The art of declarative programming
The usage of declarative programming has been rather popular these years. We could see a lot of products/solutions that are big fans of declarative programming. A typical declarative programming example is Kubernetes YAML, where users only need to define what he wants instead of how he wants it to be done. Indeed, the model is closer to the real world than imperative programming. Let's image a customer went into a restaurant, he would tell the waiter he wanted a Pizza or a steak instead of telling him how he wanted them to be cooked.
Essentially, declarative programming is just the configuration split from code. And YAML became a very good choice because of its easy humans readability. With declarative programming, IT engineers' work is simplified and work efficiency can be tremendously improved, because the imperative part has been detached from it. That said it gives us an opportunity to survive with playing with the configuration, rather than messing up with the code. To put it even more simpler, it's about how and what. The program takes care of how and we human beings take care of what. It's an architectural style or a design pattern which has been widely adapted by many tools. In respect to delivery, the declarative programming part can be handled by operational engineers without struggling on knowing "how" the tool does the work. From the user's perspective, the declarative programming part is a format of user interface. It's just unlike a Web user interface which has human friendly intuitive buttons and forms. In that regards, a program which has split configuration from logic forms a basic interactive tool. It's a basic form of a product.

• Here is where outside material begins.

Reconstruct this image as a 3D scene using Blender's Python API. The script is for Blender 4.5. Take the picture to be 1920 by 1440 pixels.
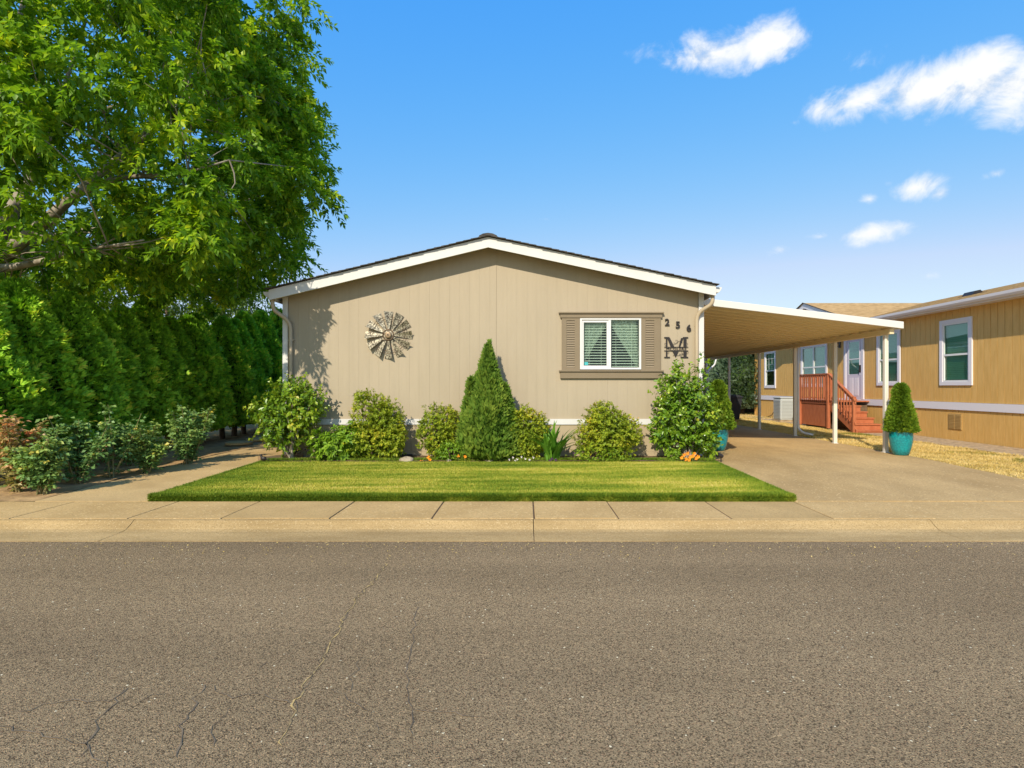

Now let's briefly have a look at a few examples. For example, speaking about Kuberntes Operator, let's say we use Golang to implement an operator. We implement "how" with Golang structs and functions via complicated logic, then we define Custom Resource Definition (CRD) in YAML to express "what" the logic wants. Similarly, the terraform custom provider comes with the same philosophy, where the HCL expresses "what" the Golang program logic wants. And the Golang program basically defines "how" to calculate the differences between system status and our desired status(HCL). However, if we trace back a little bit more history, declarative programing is not something new, almost every configuration management tool such as Ansible, Puppet, Chef etc, has implemented that philosophy. You can go deeper by writing a custom Ansible module or a Puppet defined type.
Having written the above, we can see declarative programming makes our work easier, but it doesn't mean imperative programing is disappearing. Actually, these two capabilities form a very hot job type in the market. And it's called Devops. A devops develops the "how" logic and operates the system by defining "what" an organization wants. These two actions map respectively to development and operational skill. In my opinion these two skills are both quite important. With development skill, you can create or tailor a new tool and with operational skill you can make the best use of a tool without reinventing a wheel and also provide suggestions on user experience. A tool with poor user experience is always a bad tool and would have no market. So if you want to be a real programming artist, both declarative and imperative programming matter.